__Extracted entries__:
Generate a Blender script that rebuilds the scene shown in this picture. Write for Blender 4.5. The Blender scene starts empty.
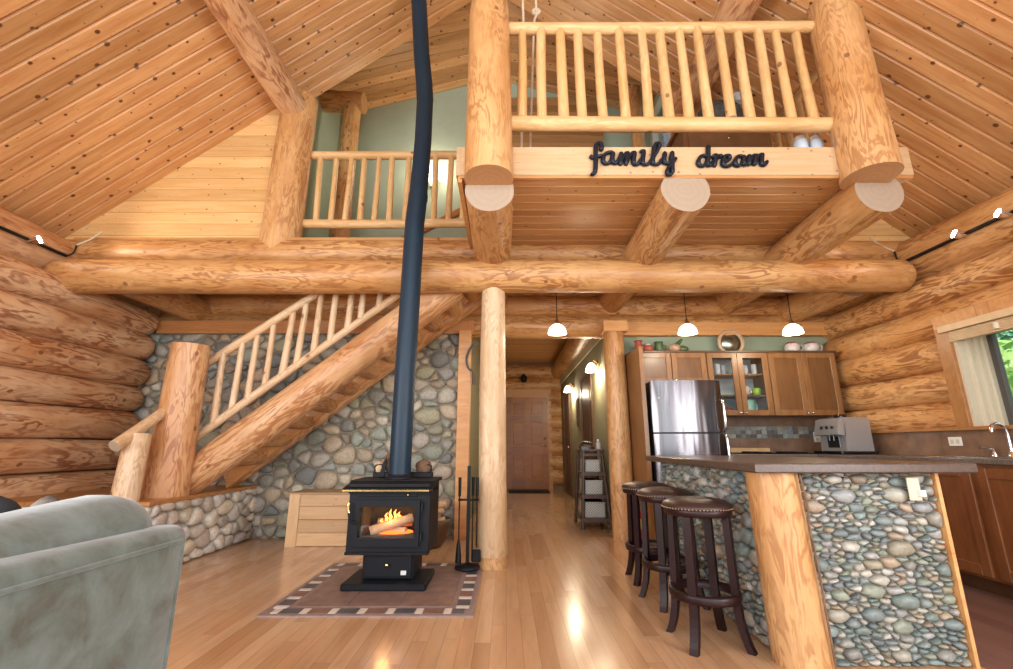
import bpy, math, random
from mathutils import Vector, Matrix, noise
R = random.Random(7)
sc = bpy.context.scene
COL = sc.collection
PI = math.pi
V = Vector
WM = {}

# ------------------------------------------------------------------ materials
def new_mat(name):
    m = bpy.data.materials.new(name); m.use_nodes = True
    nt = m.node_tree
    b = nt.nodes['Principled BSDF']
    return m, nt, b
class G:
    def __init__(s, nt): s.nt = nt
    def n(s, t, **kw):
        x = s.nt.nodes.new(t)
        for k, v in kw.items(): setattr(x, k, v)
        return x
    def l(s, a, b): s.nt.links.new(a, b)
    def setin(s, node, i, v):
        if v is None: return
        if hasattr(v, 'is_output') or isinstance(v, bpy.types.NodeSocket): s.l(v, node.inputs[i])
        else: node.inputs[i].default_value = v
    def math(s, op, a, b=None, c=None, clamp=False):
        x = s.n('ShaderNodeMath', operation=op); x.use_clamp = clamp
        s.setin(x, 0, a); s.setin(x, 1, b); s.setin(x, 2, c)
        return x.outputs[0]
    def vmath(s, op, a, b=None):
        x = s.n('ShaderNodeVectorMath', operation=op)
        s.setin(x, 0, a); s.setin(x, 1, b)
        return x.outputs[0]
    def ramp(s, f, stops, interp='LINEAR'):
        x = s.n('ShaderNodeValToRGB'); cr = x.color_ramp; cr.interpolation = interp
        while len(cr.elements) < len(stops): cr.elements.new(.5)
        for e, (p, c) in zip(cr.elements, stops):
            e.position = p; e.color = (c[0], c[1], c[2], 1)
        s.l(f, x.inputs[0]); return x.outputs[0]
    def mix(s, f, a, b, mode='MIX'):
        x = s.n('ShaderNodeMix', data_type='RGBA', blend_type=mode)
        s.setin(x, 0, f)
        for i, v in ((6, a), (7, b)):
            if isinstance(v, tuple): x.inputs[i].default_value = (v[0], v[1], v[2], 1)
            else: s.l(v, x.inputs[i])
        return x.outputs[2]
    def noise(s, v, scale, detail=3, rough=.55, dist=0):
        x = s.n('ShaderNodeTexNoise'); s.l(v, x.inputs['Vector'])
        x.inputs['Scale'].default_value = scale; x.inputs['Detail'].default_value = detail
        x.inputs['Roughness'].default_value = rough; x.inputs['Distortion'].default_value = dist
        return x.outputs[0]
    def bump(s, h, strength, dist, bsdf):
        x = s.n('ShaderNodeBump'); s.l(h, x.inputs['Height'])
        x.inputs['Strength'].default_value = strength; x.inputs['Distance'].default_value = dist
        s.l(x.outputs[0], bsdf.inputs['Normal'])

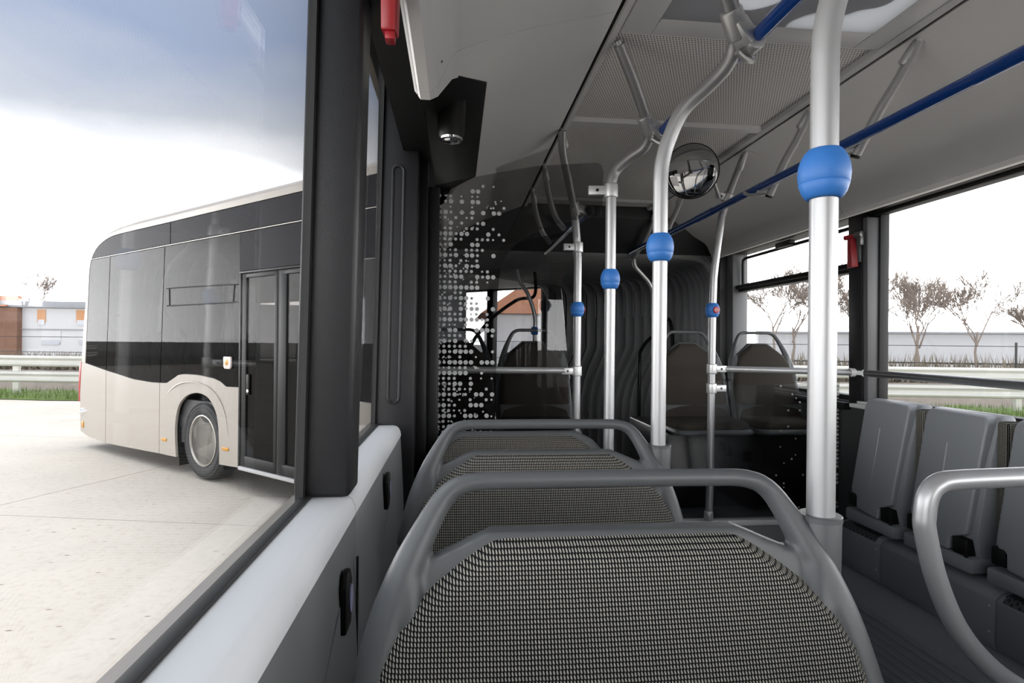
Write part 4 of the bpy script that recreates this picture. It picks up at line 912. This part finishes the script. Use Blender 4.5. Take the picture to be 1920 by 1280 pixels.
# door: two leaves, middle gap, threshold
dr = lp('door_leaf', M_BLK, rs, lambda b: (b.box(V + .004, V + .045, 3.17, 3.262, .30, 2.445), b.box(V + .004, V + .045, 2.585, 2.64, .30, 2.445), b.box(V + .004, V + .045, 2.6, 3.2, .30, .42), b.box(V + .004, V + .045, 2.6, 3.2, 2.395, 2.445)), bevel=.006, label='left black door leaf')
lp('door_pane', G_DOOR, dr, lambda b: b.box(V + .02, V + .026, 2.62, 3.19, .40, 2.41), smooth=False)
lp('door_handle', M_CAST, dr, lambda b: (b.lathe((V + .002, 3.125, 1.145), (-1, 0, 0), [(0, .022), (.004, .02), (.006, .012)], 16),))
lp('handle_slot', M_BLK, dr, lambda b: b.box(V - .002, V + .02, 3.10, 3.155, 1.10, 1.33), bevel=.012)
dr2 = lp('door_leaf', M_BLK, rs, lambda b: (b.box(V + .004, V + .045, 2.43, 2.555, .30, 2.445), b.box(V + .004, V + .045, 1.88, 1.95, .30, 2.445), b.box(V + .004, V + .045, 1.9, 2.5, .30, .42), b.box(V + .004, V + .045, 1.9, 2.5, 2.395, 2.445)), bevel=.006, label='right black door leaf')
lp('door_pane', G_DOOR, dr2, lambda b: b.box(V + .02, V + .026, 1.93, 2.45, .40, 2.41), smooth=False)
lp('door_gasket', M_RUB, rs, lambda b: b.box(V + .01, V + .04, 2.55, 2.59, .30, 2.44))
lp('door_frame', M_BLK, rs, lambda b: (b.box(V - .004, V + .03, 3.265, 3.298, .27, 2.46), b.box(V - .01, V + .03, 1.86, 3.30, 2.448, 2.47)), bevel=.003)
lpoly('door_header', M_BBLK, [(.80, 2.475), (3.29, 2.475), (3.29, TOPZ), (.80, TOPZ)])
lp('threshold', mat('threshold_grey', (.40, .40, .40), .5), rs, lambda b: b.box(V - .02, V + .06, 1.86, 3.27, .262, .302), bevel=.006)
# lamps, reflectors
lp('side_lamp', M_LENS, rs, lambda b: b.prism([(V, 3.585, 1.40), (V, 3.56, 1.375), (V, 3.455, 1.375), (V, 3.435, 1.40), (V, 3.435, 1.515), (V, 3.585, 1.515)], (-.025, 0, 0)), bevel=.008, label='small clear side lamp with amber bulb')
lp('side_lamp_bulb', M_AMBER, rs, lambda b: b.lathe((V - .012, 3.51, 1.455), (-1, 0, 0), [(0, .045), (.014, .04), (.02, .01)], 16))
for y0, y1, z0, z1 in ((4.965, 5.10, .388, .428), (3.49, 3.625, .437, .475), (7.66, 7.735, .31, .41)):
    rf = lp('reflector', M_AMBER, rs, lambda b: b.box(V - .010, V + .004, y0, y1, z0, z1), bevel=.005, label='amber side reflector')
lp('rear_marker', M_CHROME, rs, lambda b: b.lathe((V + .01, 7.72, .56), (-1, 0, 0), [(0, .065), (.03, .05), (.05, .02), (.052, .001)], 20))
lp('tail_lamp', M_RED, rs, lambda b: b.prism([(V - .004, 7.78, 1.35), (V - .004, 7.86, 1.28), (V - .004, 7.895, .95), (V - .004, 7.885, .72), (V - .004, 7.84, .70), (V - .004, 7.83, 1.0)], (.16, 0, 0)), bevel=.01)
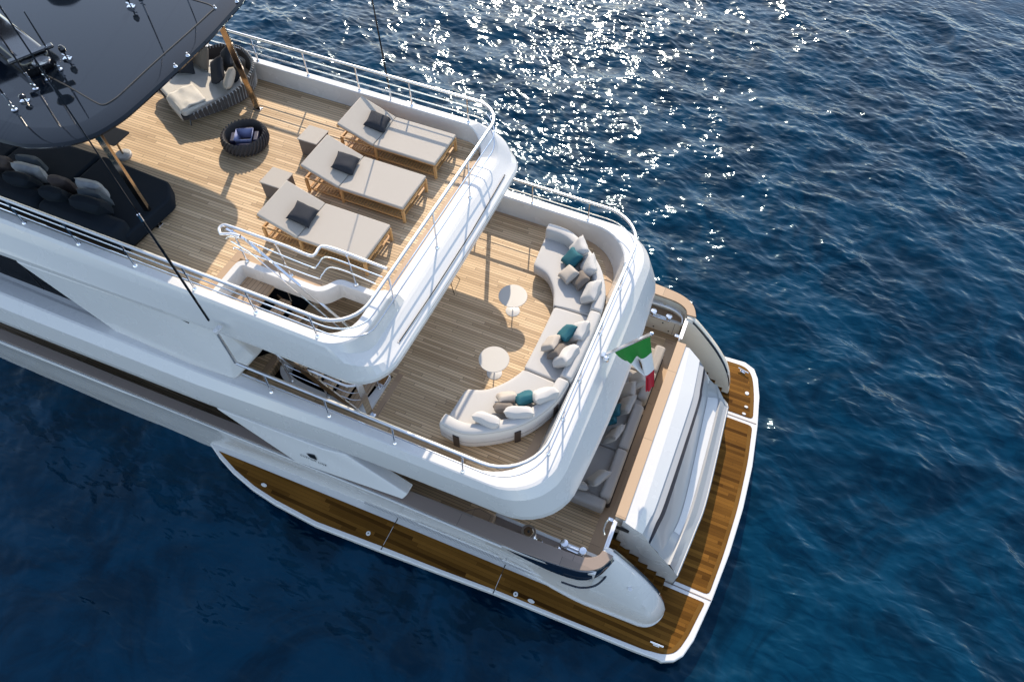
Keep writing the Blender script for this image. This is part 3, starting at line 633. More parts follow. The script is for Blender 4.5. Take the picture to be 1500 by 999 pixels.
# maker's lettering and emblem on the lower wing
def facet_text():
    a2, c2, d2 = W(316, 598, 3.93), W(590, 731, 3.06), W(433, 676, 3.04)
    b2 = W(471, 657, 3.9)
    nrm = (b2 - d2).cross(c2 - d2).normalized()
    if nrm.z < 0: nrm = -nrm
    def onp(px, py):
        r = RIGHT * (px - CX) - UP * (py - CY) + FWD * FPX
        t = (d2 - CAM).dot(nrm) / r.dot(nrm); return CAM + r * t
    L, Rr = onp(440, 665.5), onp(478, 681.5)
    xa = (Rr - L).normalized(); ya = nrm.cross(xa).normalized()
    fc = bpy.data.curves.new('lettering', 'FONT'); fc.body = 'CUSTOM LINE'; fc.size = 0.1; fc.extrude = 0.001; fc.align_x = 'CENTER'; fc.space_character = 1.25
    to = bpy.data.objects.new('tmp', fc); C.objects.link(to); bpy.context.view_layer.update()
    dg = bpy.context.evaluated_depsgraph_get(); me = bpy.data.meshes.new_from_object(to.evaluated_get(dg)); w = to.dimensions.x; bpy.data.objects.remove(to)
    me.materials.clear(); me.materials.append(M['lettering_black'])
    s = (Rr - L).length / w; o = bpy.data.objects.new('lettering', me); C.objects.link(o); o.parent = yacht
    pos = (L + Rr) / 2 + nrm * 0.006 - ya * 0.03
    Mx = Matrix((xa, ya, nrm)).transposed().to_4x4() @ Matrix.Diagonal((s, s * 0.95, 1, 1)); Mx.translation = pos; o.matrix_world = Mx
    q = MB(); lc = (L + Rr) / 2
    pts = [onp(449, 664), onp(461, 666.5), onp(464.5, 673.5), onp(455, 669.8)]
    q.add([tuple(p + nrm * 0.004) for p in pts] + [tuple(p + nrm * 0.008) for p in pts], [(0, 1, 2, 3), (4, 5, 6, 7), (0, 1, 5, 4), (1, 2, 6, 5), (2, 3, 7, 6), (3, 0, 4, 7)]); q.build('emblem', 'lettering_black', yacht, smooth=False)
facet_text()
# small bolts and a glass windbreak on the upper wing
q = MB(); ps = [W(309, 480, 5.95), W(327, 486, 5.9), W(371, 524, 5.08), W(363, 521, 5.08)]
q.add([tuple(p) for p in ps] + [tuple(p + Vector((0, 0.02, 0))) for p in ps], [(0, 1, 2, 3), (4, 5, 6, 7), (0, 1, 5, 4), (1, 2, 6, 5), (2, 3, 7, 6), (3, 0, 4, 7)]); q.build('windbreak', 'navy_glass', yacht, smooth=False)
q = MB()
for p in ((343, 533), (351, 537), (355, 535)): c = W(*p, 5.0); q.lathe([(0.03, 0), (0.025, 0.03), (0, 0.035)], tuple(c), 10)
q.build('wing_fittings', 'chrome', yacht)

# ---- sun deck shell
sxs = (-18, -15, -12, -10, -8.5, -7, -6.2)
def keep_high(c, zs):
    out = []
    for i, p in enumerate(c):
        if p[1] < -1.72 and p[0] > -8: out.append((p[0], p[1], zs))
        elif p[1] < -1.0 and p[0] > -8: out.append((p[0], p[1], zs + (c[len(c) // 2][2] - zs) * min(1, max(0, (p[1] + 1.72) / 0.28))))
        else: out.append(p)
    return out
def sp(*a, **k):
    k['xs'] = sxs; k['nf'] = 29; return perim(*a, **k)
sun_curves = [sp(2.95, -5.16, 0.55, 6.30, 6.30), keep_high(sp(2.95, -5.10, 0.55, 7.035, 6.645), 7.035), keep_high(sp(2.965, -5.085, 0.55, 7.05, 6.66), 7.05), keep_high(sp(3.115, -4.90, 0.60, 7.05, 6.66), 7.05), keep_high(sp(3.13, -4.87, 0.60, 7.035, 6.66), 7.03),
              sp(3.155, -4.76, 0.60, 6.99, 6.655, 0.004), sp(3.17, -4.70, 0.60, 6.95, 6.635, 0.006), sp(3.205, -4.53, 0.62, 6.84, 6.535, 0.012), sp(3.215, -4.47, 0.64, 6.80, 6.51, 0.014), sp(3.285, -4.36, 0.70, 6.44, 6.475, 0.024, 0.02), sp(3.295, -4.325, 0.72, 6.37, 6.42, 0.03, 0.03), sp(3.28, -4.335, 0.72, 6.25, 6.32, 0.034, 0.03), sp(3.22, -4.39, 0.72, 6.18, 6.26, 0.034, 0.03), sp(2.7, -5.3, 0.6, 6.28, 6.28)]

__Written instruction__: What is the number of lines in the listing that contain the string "Write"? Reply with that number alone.

__Task answer__: 2